◆ **Dataset records**:
┄┄┄┄┄┄

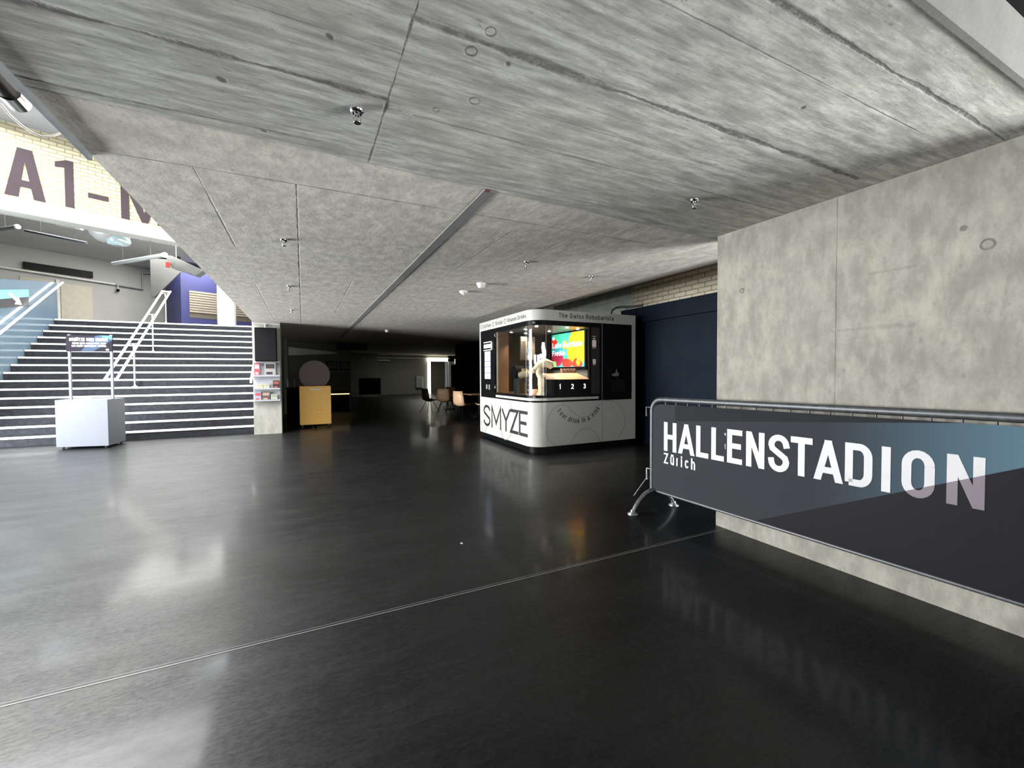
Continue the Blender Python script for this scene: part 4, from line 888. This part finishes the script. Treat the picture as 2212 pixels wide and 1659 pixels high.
# banner plate
bp = [(.045, zb+.015), (LB, zb+.015), (LB, 1.118+.013*LB), (.13, 1.118), (.075, 1.095), (.05, 1.04)]
M_ban = mat('charcoal_banner', (.030, .031, .034), .8, spec=.06, vary=.03)
pan = MB().prism([BF(a, b, .008) for a, b in bp], NB*.006).build('banner', M_ban, ba)
MB().prism([BF(a, b, .0142) for a, b in ((.33, .96), (2.36, 1.1485), (.33, 1.121))], NB*.0006).build('banner_dark_strip', mat('darker_charcoal_print', (.020, .021, .023), .8, spec=.06), ba)
mbl = bpy.data.materials.new('blue_gradient_print'); t = NT(mbl); v = t.obj(); sp_ = t.new('ShaderNodeSeparateXYZ'); t.l.new(v, sp_.inputs[0])
g = t.ramp(sp_.outputs['Y'], -.2, 1.9, 1, 0)
t.put(t.b.inputs['Base Color'], t.mix(g, (.030, .032, .036), (.12, .215, .28))); t.b.inputs['Roughness'].default_value = .8; t.b.inputs['Specular IOR Level'].default_value = .06
MB().prism([BF(a, b, .0150) for a, b in ((.33, .96), (2.36, 1.1485), (LB, 1.118+.013*LB), (LB, 1.16), (2.60, .945), (1.29, .285), (.60, .65))], NB*.0006).build('banner_blue_field', mbl, ba)
# lettering
mb = MB(); SW = .047
LET = [('H',.146,.303),('A',.322,.513),('L',.529,.661),('L',.69,.816),('E',.846,.985),('N',1.019,1.174),('S',1.205,1.365),('T',1.375,1.527),('A',1.535,1.722),('D',1.732,1.888),('I',1.936,1.989),('O',2.038,2.193),('N',2.244,2.399)]
for ch, a, b in LET:
    a += .05; b += .05; z0 = .648+.010*a; hh = .293
    if ch == 'A':
        w_ = b-a; m_ = (a+b)/2; tw = .042
        for s_ in (0, 1):
            q = [(a, z0), (a+SW*1.02, z0), (m_+tw/2+.004, z0+hh), (m_-tw/2, z0+hh)]
            if s_: q = [(2*m_-x, z) for x, z in q]
            mb.prism([BF(x, z, .0168+.0002*s_) for x, z in q], NB*.0012)
        mb.prism([BF(x, z, .0172) for x, z in ((a+.035, z0+.055), (b-.035, z0+.055), (b-.045, z0+.10), (a+.045, z0+.10))], NB*.0012)
    elif ch == 'N':
        for x0 in (a, b-SW): mb.prism([BF(x, z, .0168) for x, z in ((x0, z0), (x0+SW, z0), (x0+SW, z0+hh), (x0, z0+hh))], NB*.0012)
        mb.prism([BF(x, z, .0170) for x, z in ((a, z0+hh), (a+SW, z0+hh), (b, z0), (b-SW, z0))], NB*.0012)
    else: glyph(mb, ch, a, z0, b-a, hh, SW, lambda x, y, c: BF(x, y, .0168+c), 0, .0014)
text(mb, 'Zürich', .196, .520, .108, .42, .0165, .022, lambda x, y, c: BF(x, y, .0168+c), 0, .0014, total=.375)
mb.build('banner_lettering', M_text_white, ba)
# translucent dark wedge printed over the lower right, also across the letters
mdk = bpy.data.materials.new('translucent_dark_print'); t = NT(mdk); tr = t.new('ShaderNodeBsdfTransparent'); mx = t.new('ShaderNodeMixShader')
t.b.inputs['Base Color'].default_value = (.022, .022, .024, 1); t.b.inputs['Roughness'].default_value = .45
tr.inputs[0].default_value = (.66, .62, .65, 1); mx.inputs[0].default_value = .10
t.l.new(tr.outputs[0], mx.inputs[1]); t.l.new(t.b.outputs[0], mx.inputs[2]); t.l.new(mx.outputs[0], t.n['Material Output'].inputs[0])
MB().add([BF(a, b, .0195) for a, b in ((1.29, .29), (2.60, .945), (2.95, 1.118+.013*2.95), (LB, 1.118+.013*LB), (LB, zb+.016), (1.15, zb+.016))], [(0, 1, 2, 3, 4, 5)]).build('banner_dark_wedge', mdk, ba)
# scuffs
MB().prism([BF(a, b, .0172) for a, b in ((.868, .905), (.878, .915), (.886, .90), (.876, .885))], NB*.0006).prism([BF(a, b, .0172) for a, b in ((.872, .81), (.88, .82), (.882, .77), (.876, .77))], NB*.0006).build('scuff_mark', mat('pale_scuff', (.35, .35, .36), .6), ba)
def foot(x, sides=(-1, 1)):
    for s_ in sides:
        c0 = BF(x, .20, 0); q = []
        for i in range(9):
            t_ = i/8; q.append(c0+NB*(s_*.30*t_)+Vector((0, 0, .015+.0-.185*t_**2.2+(.0))))
        q[-1].z = .02
        f = MB().tube(q, .019, 12).build('foot', M_steel, ba)
        MB().lathe([(.055, 0), (.055, .006), (.024, .022), (.022, .045)], (q[-1].x, q[-1].y, 0), 18).build('foot_disc', M_steel, f)
foot(.05); foot(3.6, (1,))
MB().tube([BF(-.06, .98, 0), BF(-.06, 1.075, 0), BF(.03, 1.075, 0)], .008, 8).build('hook', M_dsteel, ba)
MB().tube([BF(-.05, .30, 0), BF(-.05, .42, 0), BF(.025, .42, 0)], .010, 8).tube([BF(-.05, .32, 0), BF(-.12, .12, .12)], .005, 6).build('hook', M_steel, ba)

# ------------------------------------------------------------------ ceiling devices
def sprinkler(x, y, z, label):
    t_ = thing('sprinkler_head', label, 'sprinkler', (x, y, z), group='sprinkler heads')
    MB().lathe([(.022, -.02), (.030, -.016), (.034, -.004), (.034, 0)], (0, 0, 0), 20).build('rose', M_chrome, t_, local=True)
    MB().tube([(0, 0, -.015), (0, 0, -.030)], .013, 12).tube([(-.012, 0, -.03), (-.018, 0, -.042), (-.008, 0, -.058)], .0025, 6).tube([(.012, 0, -.03), (.018, 0, -.042), (.008, 0, -.058)], .0025, 6).tube([(0, 0, -.03), (0, 0, -.056)], .004, 8, 0).build('nozzle', M_chrome, t_, local=True)
    MB().lathe([(.016, -.064), (.020, -.061), (.006, -.057)], (0, 0, 0), 14).build('deflector', M_chrome, t_, local=True)
sprinkler(.25, 2.16, 2.70, 'large near chrome sprinkler head left of the ceiling groove')
sprinkler(2.57, 2.22, 2.70, 'chrome sprinkler head above the right wall')
sprinkler(-.14, 4.55, 2.712, 'dark sprinkler head beside the second ceiling groove')
sprinkler(-.16, 6.90, 2.712, 'small dark sprinkler head halfway to the pillar')
sprinkler(-.18, 9.40, 2.712, 'tiny sprinkler head nearest the pillar')
sprinkler(3.42, 4.60, 2.712, 'chrome sprinkler head in the paler ceiling before the kiosk')
sprinkler(2.30, 4.30, 2.712, 'dark sprinkler head between groove and smoke detectors')
def detector(x, y, label, big=1):
    t_ = thing('smoke_detector', label, 'smoke detector', (x, y, 2.712), group='smoke detectors')
    MB().lathe([(.060, -.022), (.066, -.014), (.066, 0)], (0, 0, 0), 28).build('base', M_detector, t_, local=True)
    if big: MB().lathe([(.020, -.068), (.046, -.060), (.056, -.022)], (0, 0, 0), 28).build('housing', M_detector, t_, local=True)
    else: MB().lathe([(.008, -.062), (.012, -.048), (.04, -.040), (.058, -.022)], (0, 0, 0), 28).build('housing', M_detector, t_, local=True)
detector(2.27, 5.60, 'larger white smoke detector on the ceiling before the kiosk')
detector(2.24, 6.25, 'smaller white smoke detector behind the larger one', 0)
detector(2.20, 12.7, 'white smoke detector on the dark rear ceiling')
# small litter on the floor
tag(MB().box((1.18, 3.40, 0), (1.195, 3.43, .004)).build('paper_scrap', M_text_white), 'tiny white paper scrap on the black floor', 'litter')
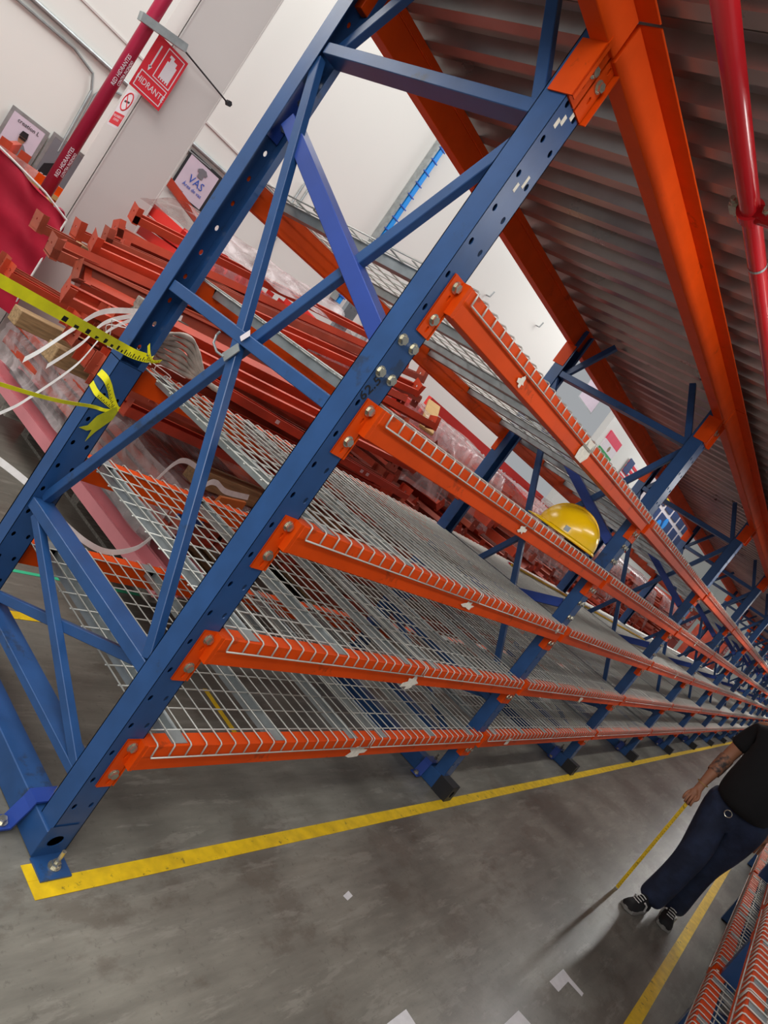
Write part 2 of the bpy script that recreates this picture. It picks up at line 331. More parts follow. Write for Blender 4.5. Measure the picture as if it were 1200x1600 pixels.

┄┄┄┄┄┄

◆ **What is needed**: Lines holding the word "pixels" in the entries above are the ones to pull out. Copy them all.

◆ **Correct output**:
Continue the Blender Python script for this scene: part 4, from line 888. This part finishes the script. Treat the picture as 2212 pixels wide and 1659 pixels high.
Write part 2 of the bpy script that recreates this picture. It picks up at line 331. More parts follow. Write for Blender 4.5. Measure the picture as if it were 1200x1600 pixels.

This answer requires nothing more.